◆ **TO BE DONE**:
Search the listing for the string "this" and copy every line that contains it.

◆ **ENTRIES SUPPLIED**:
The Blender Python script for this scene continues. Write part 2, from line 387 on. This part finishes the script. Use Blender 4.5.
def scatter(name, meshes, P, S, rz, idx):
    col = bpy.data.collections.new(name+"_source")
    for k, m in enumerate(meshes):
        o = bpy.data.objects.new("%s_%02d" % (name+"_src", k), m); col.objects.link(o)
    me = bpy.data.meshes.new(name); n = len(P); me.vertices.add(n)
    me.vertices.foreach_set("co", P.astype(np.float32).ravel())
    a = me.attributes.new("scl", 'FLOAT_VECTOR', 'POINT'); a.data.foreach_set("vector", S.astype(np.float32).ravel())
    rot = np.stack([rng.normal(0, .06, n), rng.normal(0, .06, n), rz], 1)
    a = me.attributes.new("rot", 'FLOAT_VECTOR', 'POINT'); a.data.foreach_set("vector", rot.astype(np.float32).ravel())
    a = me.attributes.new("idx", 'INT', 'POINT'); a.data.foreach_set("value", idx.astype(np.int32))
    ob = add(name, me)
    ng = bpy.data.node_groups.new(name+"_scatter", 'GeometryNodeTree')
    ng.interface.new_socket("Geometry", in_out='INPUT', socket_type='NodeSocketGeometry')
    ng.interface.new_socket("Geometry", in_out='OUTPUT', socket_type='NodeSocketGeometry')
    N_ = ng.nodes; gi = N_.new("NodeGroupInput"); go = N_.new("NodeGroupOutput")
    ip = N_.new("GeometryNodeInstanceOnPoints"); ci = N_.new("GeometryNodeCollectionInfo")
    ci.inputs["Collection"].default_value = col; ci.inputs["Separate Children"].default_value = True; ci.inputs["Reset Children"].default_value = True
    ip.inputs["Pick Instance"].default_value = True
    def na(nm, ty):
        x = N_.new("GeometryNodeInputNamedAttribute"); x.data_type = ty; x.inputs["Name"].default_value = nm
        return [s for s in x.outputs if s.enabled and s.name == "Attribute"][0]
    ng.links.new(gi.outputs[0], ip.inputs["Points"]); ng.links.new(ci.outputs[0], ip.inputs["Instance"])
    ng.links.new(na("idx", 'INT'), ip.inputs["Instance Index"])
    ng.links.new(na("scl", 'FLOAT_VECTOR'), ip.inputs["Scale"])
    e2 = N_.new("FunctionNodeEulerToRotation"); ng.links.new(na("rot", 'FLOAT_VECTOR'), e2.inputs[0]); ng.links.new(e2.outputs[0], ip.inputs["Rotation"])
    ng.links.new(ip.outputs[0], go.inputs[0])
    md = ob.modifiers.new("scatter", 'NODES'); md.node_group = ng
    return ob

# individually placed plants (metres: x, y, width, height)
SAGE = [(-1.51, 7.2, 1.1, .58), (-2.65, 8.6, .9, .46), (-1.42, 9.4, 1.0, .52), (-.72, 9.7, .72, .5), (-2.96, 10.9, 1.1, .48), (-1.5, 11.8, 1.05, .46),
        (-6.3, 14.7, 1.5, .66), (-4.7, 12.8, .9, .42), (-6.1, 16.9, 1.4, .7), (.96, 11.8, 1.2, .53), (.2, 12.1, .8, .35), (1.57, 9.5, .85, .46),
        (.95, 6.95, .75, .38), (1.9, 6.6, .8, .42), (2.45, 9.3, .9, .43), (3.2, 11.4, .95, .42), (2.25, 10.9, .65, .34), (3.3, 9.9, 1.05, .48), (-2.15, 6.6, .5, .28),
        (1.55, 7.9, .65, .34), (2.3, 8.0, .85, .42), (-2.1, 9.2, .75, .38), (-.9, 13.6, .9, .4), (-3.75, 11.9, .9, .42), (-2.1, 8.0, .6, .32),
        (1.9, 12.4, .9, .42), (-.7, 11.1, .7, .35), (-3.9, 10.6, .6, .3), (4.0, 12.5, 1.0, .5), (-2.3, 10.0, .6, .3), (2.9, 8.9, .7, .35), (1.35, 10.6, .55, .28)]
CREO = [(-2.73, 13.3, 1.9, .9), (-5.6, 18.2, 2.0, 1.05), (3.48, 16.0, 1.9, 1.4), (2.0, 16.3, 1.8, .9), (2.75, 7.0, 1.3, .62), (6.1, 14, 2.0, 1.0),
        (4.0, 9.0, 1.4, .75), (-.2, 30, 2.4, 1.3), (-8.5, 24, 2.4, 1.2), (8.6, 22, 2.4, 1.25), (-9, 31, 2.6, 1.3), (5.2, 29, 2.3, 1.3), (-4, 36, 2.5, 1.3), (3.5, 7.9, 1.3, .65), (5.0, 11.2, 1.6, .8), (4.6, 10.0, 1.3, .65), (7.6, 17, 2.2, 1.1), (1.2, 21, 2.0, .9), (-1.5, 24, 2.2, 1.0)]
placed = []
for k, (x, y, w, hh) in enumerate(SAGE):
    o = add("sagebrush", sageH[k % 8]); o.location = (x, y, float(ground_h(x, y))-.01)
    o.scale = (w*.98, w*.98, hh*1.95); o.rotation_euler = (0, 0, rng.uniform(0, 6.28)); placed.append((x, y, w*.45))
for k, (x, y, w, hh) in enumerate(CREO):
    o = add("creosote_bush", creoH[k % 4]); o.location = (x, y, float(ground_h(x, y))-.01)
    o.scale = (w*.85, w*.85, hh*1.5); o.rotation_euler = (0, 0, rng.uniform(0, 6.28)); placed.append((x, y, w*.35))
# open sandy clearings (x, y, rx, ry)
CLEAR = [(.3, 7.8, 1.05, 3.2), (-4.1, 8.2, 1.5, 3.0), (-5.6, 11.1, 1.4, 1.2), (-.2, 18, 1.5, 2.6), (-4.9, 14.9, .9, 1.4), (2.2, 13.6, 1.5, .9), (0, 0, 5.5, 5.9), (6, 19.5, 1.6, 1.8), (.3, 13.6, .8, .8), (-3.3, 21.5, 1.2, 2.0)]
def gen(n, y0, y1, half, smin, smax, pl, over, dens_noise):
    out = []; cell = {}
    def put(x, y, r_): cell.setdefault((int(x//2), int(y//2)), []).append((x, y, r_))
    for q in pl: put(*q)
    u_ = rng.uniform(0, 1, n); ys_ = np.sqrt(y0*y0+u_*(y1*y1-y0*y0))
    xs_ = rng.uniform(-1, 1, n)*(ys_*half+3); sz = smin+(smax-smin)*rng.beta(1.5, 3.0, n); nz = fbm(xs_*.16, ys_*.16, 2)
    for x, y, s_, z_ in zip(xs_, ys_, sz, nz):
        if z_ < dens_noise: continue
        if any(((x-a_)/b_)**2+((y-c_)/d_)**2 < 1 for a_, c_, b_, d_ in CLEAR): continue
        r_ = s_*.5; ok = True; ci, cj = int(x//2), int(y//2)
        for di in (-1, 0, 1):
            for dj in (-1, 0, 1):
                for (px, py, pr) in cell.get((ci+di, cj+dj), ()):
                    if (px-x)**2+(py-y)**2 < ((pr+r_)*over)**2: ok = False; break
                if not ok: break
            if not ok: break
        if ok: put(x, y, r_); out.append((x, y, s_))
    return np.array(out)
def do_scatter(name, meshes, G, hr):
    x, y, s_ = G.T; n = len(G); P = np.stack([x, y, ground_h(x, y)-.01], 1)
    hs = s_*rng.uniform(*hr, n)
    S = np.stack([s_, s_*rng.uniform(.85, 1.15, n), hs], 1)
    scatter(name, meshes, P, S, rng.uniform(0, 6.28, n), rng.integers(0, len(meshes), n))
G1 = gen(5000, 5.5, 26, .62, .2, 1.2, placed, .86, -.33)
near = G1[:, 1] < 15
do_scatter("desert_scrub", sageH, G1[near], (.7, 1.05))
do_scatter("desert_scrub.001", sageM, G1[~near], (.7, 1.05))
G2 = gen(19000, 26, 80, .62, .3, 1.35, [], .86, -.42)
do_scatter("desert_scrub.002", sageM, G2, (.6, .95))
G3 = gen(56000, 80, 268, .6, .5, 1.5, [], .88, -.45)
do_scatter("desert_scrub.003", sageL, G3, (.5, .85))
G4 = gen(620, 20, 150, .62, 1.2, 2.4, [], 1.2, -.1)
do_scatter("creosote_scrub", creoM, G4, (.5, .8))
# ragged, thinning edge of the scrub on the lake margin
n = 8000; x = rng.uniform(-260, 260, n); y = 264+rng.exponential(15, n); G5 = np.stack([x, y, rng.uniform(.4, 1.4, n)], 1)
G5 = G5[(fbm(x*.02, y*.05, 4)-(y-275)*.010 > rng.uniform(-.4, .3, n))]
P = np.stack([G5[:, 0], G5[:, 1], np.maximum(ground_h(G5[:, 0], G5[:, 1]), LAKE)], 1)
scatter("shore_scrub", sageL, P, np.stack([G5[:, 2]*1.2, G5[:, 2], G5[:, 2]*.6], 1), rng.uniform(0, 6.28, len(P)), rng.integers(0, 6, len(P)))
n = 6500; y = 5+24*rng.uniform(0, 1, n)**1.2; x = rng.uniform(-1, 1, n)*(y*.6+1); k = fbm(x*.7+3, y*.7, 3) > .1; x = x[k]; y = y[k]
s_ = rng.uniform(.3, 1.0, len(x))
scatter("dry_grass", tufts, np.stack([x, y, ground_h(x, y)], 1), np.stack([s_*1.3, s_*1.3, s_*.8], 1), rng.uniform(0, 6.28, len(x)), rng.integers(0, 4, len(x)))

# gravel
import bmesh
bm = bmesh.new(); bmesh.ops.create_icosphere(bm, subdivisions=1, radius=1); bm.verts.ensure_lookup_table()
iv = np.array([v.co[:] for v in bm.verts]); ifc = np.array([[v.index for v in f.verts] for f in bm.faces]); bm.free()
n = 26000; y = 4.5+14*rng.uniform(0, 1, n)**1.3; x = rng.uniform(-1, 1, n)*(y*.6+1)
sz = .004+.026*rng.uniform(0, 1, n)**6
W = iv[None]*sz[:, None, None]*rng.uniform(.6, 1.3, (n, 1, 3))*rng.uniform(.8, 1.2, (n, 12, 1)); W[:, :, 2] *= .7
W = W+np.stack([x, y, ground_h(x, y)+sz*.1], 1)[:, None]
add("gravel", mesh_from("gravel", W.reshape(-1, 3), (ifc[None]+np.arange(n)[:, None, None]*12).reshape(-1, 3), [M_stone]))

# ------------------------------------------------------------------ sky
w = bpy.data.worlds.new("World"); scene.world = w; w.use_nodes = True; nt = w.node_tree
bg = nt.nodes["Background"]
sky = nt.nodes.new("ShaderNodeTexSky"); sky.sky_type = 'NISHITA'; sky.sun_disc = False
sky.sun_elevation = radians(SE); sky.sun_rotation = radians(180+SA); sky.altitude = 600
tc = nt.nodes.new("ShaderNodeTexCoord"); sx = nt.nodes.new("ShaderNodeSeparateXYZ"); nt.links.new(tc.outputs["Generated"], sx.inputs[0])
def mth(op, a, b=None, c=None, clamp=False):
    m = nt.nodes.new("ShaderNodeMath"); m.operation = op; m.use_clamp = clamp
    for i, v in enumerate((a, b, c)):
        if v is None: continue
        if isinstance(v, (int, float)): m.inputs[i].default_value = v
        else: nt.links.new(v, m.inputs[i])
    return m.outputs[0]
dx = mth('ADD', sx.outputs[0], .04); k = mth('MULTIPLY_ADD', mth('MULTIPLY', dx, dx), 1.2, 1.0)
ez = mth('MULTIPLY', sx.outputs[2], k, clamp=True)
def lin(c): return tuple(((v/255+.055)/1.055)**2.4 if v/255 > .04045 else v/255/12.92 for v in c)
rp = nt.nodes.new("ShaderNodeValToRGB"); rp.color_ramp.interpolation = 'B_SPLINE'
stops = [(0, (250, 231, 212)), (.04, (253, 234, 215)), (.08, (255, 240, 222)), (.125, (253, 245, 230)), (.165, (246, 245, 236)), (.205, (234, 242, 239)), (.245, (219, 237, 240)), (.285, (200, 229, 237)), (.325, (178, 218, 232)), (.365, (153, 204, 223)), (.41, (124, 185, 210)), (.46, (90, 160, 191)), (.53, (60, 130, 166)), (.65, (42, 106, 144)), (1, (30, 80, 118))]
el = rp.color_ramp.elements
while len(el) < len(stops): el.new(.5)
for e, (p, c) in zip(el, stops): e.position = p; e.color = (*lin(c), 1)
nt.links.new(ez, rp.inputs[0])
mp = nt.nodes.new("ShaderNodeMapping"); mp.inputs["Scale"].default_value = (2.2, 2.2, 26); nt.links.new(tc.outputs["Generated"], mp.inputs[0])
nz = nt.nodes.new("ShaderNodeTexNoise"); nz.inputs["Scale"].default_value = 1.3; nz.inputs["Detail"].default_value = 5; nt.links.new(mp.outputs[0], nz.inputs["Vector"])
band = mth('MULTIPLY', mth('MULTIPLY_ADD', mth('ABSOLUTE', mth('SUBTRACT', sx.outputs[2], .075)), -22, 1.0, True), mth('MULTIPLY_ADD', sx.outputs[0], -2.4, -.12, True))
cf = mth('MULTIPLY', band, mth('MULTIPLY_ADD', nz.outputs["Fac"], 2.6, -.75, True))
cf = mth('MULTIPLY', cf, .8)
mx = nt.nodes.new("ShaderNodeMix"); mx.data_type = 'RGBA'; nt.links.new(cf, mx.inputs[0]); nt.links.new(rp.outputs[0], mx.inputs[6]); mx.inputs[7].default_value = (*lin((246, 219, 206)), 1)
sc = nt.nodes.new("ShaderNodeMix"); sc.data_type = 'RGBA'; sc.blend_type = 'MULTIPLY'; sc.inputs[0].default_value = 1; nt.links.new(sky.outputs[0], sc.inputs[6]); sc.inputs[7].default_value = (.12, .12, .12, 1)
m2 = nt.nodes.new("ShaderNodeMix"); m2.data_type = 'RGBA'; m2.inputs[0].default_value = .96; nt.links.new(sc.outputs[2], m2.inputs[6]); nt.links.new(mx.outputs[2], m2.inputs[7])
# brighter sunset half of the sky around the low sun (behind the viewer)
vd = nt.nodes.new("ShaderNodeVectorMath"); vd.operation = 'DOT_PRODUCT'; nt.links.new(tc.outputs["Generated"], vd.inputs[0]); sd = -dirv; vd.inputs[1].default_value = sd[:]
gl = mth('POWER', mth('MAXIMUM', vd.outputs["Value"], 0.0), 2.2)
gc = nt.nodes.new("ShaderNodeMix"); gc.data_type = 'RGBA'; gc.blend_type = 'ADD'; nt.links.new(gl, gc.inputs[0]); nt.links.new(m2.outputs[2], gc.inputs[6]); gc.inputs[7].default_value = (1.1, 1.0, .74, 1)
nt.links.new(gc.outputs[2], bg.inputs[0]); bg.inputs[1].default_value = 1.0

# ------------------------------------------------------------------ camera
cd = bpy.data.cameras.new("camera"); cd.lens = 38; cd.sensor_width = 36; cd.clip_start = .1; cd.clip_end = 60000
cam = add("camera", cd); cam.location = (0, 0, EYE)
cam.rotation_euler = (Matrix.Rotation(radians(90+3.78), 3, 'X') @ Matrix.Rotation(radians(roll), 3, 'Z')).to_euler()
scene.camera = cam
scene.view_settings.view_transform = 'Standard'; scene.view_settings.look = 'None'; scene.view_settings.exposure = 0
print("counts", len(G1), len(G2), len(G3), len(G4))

==

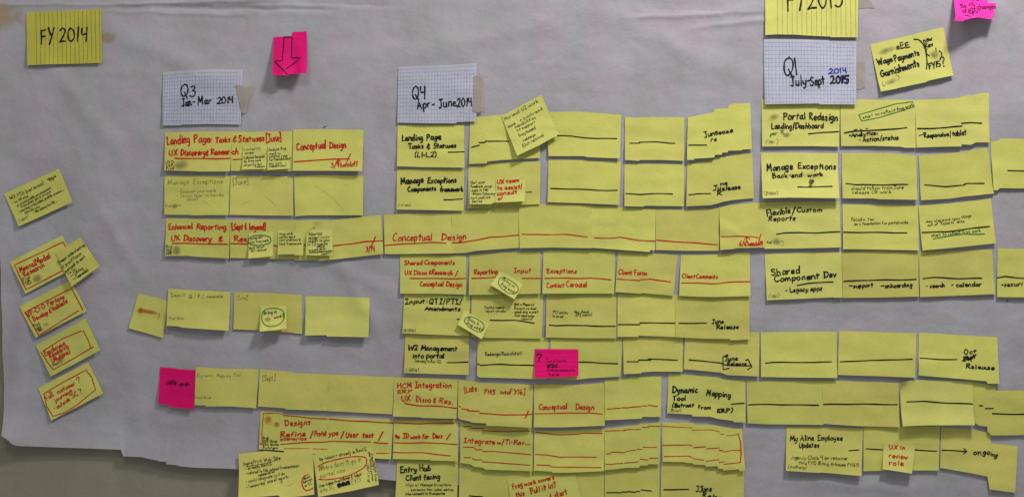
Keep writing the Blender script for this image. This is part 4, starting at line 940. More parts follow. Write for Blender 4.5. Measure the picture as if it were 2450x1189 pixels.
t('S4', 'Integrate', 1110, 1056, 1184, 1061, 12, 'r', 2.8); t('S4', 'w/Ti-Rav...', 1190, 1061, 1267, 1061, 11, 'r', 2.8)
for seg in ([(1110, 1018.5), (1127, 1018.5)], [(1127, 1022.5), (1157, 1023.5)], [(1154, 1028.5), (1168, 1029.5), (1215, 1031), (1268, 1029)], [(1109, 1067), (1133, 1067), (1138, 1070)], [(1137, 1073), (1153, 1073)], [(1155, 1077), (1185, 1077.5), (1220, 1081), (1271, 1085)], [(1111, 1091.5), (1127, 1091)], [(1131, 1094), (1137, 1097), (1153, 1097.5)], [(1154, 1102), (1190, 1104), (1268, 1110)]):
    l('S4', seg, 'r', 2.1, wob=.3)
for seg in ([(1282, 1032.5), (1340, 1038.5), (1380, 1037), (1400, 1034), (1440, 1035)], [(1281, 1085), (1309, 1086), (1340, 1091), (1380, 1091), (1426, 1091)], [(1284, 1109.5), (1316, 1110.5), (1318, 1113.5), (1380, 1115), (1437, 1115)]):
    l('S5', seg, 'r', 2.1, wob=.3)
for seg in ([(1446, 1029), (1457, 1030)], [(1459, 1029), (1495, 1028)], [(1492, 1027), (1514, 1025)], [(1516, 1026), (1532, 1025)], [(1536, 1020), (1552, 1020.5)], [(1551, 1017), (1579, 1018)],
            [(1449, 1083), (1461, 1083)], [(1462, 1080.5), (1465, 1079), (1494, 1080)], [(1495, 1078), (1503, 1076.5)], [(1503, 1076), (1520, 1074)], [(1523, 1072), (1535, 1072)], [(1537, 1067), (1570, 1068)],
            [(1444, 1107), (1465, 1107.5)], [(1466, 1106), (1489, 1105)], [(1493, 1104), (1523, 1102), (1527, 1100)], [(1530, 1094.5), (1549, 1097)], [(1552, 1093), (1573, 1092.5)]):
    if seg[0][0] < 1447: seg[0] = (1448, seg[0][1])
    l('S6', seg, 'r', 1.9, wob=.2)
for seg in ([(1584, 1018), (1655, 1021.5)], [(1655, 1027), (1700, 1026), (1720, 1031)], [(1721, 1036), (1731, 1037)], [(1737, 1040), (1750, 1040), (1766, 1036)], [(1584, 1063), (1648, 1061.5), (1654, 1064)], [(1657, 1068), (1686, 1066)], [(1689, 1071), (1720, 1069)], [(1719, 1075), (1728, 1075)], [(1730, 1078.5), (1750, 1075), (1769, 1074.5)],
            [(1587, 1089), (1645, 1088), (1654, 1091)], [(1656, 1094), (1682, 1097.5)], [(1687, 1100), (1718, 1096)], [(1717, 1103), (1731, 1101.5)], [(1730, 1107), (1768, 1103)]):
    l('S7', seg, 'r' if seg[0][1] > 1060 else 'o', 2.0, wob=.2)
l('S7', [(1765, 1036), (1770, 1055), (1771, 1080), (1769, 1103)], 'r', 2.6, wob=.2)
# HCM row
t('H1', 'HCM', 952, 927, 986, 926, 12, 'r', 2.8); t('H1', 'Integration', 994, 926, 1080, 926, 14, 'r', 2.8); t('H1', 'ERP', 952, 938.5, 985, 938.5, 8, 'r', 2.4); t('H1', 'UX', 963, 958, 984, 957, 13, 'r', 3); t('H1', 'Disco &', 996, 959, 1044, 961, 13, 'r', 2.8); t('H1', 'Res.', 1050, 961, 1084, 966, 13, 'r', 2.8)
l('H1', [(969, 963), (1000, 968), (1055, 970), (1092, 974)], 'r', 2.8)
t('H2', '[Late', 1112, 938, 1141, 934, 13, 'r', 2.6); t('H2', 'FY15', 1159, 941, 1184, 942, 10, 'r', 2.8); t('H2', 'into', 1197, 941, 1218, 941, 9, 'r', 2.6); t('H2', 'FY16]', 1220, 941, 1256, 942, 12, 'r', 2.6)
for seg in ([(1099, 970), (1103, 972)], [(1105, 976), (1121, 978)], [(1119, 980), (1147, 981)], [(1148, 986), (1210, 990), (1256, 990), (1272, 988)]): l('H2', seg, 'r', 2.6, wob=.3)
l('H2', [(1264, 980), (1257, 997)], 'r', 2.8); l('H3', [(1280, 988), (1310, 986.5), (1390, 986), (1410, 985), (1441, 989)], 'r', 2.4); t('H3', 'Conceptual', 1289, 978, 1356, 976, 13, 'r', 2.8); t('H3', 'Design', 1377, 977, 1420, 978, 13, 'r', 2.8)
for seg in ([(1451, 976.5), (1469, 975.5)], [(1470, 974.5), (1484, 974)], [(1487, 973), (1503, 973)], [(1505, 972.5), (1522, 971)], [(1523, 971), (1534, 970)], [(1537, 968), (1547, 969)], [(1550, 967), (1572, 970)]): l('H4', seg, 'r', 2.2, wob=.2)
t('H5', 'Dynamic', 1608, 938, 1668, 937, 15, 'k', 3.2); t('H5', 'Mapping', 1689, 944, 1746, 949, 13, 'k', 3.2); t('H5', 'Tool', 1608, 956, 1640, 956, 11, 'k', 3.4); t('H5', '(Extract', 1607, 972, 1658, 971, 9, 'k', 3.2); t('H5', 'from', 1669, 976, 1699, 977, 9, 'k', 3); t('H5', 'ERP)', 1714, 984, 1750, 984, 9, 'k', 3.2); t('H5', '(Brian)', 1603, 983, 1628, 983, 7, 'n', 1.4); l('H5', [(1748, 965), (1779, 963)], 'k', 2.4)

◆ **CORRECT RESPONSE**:
The Blender Python script for this scene continues. Write part 2, from line 387 on. This part finishes the script. Use Blender 4.5.
Keep writing the Blender script for this image. This is part 4, starting at line 940. More parts follow. Write for Blender 4.5. Measure the picture as if it were 2450x1189 pixels.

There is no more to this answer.